Thursday, August 18, 2011

Panasonic Puzzles Me (UPDATED)

Panasonic is going to be announcing two new lenses in a short time. Whatever the final specs, rumor sources are positive that they are going to be very cheap, compact lenses.

I am assuming that this is Panny putting some muscle behind its little GF3, which is so comically small that even many m4/3 lenses make it look silly. Again, I am assuming that they are doing this because they feel the heat from the Samsung NX and the Sony NEX systems, and thus want to focus on their smaller-sensored strength: tiny-ass lenses.

I find this puzzling because I don't know the details of Olympus and Panasonic sales. I think that they are wrong to try and aim their system cameras at point-&-shoot users who are upgrading, and instead focus on extant SLR users who want something different. This seems logical, and is somewhat backed up by lots of anecdotal evidence, because SLR camera buyers are predominantly male, and those males want to feel special. Thus, they want cameras that ape the features and designs of the high-end cameras.

Meanwhile, the P&Sers will NEVER be lured away since they want their cameras to be ultra-compact and stylish beyond all other variables. Olympus, Panasonic, and also Sony with their NEX cameras, are chasing a market segment that doesn't exist.

But still, here we are, with two new, cheap, tiny lenses. Are Panasonic and Olympus actually selling more of these cameras? Am I wrong? I just don't think so.

Point-&-Shoot buyers make up the vast majority of the market in both revenue and sheer numbers. The two biggest reasons, I think, are changes in stylistic tastes and physical abuse. I still have a Canon EOS 20D from 2004. My Panasonic GF1 has not a scratch upon its pretty little head. Point-&-shoot cameras do not receive such kind treatment.

So, if these people were actually interested in upgrading, the market would be huge. So I can understand why Panasonic and Olympus are obsessed with this demographic, but I contend that it is a specter. The Top-30 SLR cameras on Amazon are all Canon or Nikon.
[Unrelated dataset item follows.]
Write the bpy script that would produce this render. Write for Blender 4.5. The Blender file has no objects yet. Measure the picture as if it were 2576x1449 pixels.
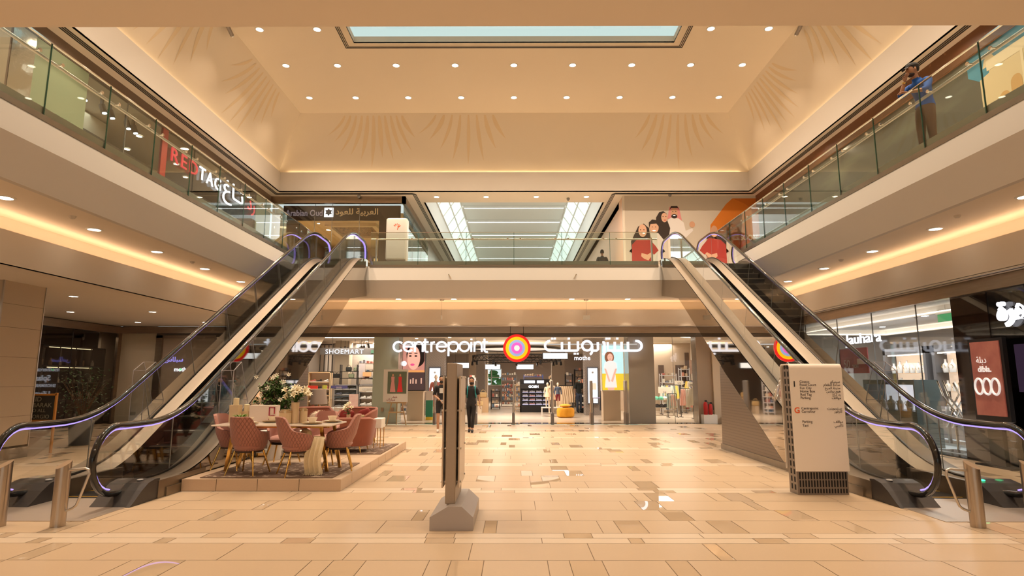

Even camera bags are more popular than Panasonic's most popular current camera, the GF2.

We have to go all the way down to #47 to find another Panasonic camera, the now-obsolete G2, which costs a scant $298. The entire list is so hilariously dominated by Canon and Nikon, that whatever Panny and Olympus are doing, it's not working. The Point-&-Shoot market is so large, that if even a small percentage did what Olysonic thinks they should be doing, they should have multiple cameras in the top 50.

But no. We don't have that. We have Olympus and Panasonic struggling to make a dent in this phantom market that they think exists. Instead, we have Fuji, selling a $1,200 point-&-shoot to enthusiasts, the market that our dynamic duo should be targeting, and becoming the #5 camera on Amazon. That ranking includes SLRs and point-&-shoots. It's current price? $1,800.

I'm left to wonder if both Oly and Panasonic, being Japanese, are unable to look past their Japanese perspective and see the global market. Because as far as Japan goes, Oly and Panny seem to know what they are doing. They have multiple cameras in the top 50 according to BCN. But everyone already knows this. Japan is very interested in small size and big features. In fact, it's an aspect of the Japanese mentality that pisses off serious photogs who want beefy parts and abilities with a minimum of features.

Regardless of how well they know their home market, they're falling flat in other markets. They had one bona fide success, the GF1. They have got to shift their philosophy if they hope to succeed anywhere else but home.


Ok, apparently this post is now out-of-date. I just read the newest rumors over at, surprise, 4/3 Rumors, and these new lenses coming out of Panasonic are going to be part of a new line of lenses called the X-Series. Their purpose is to provide very high image quality in compact sizes. I'm skeptical. There are limitations to optics.

As focal lengths grow, the sensor requires a larger piece of front glass to keep F-stops low. Even the small-sensored 4/3 standard requires some pretty hefty glass at 175mm, which is one of the lenses' zoomed length. Just look at the Olympus 150mm F2.0 to see the size that would be required.